Moor House-Upper Teesdale National Nature Reserve in County Durham has launched a new historic environment package targeted towards Key Stage 2 students.
Developed with the help of a local archaeologist, A Walk Back in Time – How People Settled the Land in Teesdale from Stone Age to the Present is a day that explores the local area and its history.
The day starts in Bowlees in Upper Teesdale where students will begin a one mile walk along the footpaths to Wynch Bridge End cottage, using a sketch map to guide them.
On arrival at the cottage there will be interactive activities that take students from when the cottage was a farm in the 1940s, back through Medieval, Anglo-Saxon, Roman, Iron Age and Bronze Age times and into the Stone Age period when Teesdale was first inhabited by humans.
A series of replica artefacts from each ‘age’, including a hand axe, a Mesolithic arrow and a Langdale stone axe will be on show and each will be matched to an image of a settlement or building from the period alongside accompanying notes.
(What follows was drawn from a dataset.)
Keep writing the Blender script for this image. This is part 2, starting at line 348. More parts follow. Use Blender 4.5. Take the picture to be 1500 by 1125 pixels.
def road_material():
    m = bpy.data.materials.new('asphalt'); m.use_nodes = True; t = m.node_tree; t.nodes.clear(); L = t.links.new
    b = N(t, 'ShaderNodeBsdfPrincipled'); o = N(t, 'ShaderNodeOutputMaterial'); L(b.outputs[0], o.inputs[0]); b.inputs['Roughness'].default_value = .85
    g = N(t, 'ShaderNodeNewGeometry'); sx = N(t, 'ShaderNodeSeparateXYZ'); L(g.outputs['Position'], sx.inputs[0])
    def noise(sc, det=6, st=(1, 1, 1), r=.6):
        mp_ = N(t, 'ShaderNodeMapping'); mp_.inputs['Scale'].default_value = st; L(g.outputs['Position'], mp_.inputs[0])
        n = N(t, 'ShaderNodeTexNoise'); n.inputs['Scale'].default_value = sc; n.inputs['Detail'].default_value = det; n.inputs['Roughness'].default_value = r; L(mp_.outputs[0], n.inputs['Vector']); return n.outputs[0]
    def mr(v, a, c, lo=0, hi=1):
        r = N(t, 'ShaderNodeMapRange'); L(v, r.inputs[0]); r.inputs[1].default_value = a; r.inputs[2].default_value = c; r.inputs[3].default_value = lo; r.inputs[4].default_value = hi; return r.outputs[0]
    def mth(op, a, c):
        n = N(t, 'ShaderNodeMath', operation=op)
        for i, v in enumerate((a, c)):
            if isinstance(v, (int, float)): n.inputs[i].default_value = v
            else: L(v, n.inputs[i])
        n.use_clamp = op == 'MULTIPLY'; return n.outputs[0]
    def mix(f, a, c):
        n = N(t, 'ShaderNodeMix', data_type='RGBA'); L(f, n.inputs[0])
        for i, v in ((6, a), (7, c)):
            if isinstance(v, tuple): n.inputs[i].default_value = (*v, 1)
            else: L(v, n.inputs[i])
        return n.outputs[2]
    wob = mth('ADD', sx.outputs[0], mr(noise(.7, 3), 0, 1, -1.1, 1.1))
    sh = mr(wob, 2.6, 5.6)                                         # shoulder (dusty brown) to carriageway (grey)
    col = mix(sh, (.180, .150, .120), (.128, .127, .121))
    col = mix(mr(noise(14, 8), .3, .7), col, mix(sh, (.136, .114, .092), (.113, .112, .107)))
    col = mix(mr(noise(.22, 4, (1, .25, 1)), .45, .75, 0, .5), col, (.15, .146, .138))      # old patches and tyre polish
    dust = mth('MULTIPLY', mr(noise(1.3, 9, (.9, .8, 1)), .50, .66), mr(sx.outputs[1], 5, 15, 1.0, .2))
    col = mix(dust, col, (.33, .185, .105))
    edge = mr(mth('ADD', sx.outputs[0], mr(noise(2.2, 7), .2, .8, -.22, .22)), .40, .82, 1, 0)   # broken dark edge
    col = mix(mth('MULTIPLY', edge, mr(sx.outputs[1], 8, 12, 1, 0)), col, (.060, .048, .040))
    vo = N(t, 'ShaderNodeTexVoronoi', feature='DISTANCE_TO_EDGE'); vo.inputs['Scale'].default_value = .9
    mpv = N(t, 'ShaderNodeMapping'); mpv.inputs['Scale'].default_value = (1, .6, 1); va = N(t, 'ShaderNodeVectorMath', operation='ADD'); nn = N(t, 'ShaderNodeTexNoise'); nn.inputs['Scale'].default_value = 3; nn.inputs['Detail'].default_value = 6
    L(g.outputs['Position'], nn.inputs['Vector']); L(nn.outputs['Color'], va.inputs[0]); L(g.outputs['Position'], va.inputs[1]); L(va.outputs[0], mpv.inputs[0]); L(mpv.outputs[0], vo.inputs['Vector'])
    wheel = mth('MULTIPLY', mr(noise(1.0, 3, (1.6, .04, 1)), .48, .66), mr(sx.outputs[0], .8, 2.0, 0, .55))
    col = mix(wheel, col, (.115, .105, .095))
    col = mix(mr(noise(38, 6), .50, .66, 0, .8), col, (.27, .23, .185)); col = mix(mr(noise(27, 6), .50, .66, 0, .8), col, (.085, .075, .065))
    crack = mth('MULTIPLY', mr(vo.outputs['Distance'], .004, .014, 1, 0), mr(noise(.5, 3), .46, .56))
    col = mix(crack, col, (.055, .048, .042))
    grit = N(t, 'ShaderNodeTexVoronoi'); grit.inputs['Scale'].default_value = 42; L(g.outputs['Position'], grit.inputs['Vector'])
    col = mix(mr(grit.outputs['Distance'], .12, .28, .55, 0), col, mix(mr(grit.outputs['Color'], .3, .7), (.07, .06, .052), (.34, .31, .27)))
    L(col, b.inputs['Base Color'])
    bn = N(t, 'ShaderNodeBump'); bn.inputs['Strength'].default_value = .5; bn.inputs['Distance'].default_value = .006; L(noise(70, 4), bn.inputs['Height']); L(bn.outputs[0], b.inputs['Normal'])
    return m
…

Pupils will be able to use these items to investigate the era before constructing their own timeline.
A visit to an archaeological site near the cottage will also be incorporated into the day. The sites have not been excavated meaning students will be required to use their imaginations to interpret the lumps and bumps in the landscape.
The visit can be adapted to programmes of study in Geography, History, Science and Art.